O Amor nos Tempos do Cólera deixa
transparecer de início a verdade de suas estratégias
narrativas: o recurso utilizado para nos apresentar
o drama vivido pelos personagens, um grande flashback-insert que
parte de uma situação-clímax para contemplar, ao seu
fim, o desfecho desta situação, tenta emprestar o sentido
de suspense e de tragédia à história, mas seu peso
de clichê sem justificativas revela-se maior. E tudo
no decorrer do filme corrobora esta sensação de indistinção
de suas escolhas dramáticas e cinematográficas.
Nesta Colômbia do final do século XIX filmada por Mike Newell, os homens e mulheres
falam inglês com sotaque local. Tal fato, injustificado historicamente, parte
certamente da instância produtora do filme, pois não apresenta sequer alguma
base conceitual – como acontece, por exemplo, em Sukiyaki Western Django,
de Takashi Miike, visto na última Mostra de São Paulo. Nos encontramos, portanto,
desde o início, num terreno pantanoso, entre o substrato cultural local e a apropriação
estrangeira. E este tipo de operação torna-se ainda mais problemática por tratar-se
da adaptação de uma obra literária colombiana, de um escritor que flerta com
o realismo social.
O que enunciam os personagens os afasta das ruas que eles habitam, do momento
histórico que atravessam e da própria verdade das emoções que eles vivem. A história
de amor impossível levada a um extremo incomum – ter que resistir à quase totalidade
da duração da vida dos apaixonados para contemplar seu “final feliz” – , traz
consigo algo da essência do melodrama latino-americano, de sua abstração de limites
no que tange ao desafio da ordem social vigente pelos imperativos do amor. Mas
no limbo em que O Amor nos Tempos do Cólera se instala, não há possibilidade
de diálogos mais ricos nem com a tradição deste gênero.
Tudo o que poderia ser articulação significativa no filme encontra-se esvaziado.
O paradoxo da convivência entre amor romântico – sublime, idealizado, espiritualizado,
eterno, que despreza em grande medida a carne – e “amor prático” – sexo abundante
por parte de Florentino e um bom casamento por parte de Fermina –, por exemplo,
não ganha atenção alguma dentro do desenvolvimento do filme. Ambos os personagens
parecem ceder às contingências da vida real em detrimento de uma provável ilusão
de adolescência pelo simples avançar da narrativa. O mesmo se aplica com o jogo
de forças entre a vida afetiva dos personagens e a História que a acompanha (sob
o signo da epidemia de cólera) e que termina vencida, relegada a pano de fundo.

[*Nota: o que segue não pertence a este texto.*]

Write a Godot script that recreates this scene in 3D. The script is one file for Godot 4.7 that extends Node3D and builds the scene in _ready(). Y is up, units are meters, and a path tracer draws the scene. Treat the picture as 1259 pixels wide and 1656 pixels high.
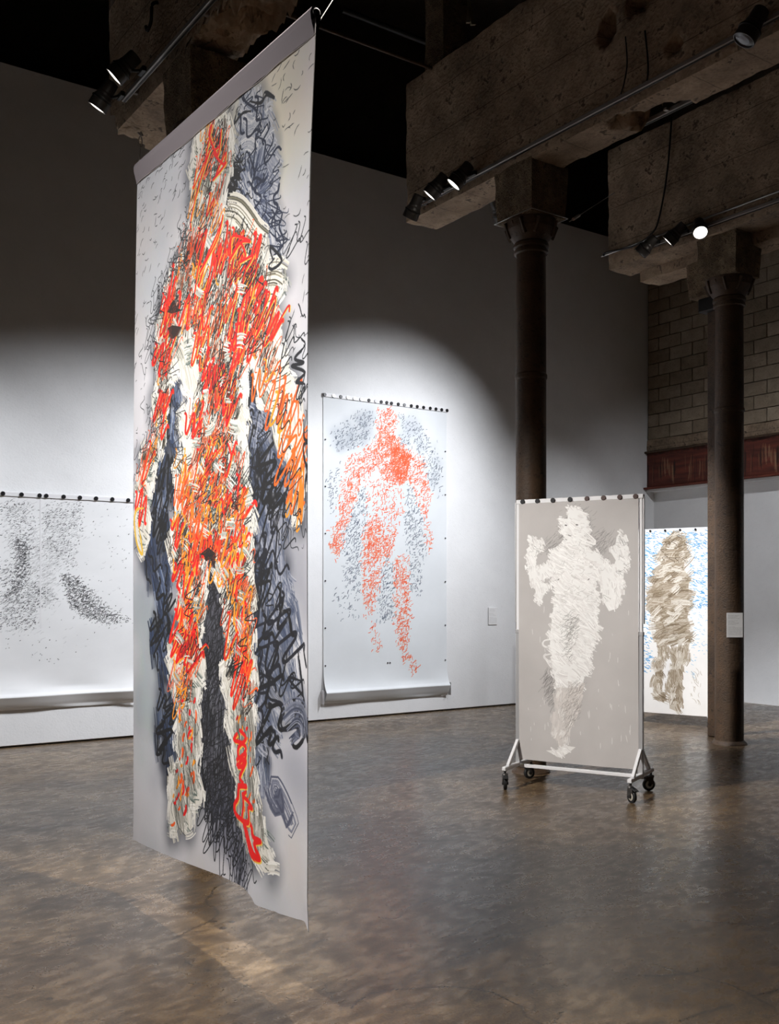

Mais do que os notáveis problemas de interpretação do elenco, que parece ignorar
o tom que o filme espera dele, e da maquiagem para promover o envelhecimento – não
há borracha que permita-nos crer num envelhecimento de 50 anos forjado –, é o
aspecto de minissérie televisiva condensada o que mais prejudica O Amor nos
Tempos do Cólera. A sensação de que a história deve ser contada a qualquer
custo, não obstante a criação de clima, a articulação de proposições capaz de
intuir um mundo ou o próprio sentimento de verdade do que é narrado. “Aprende-se” a
história, mas a arte, seja a do cinema, seja a da literatura, passa longe.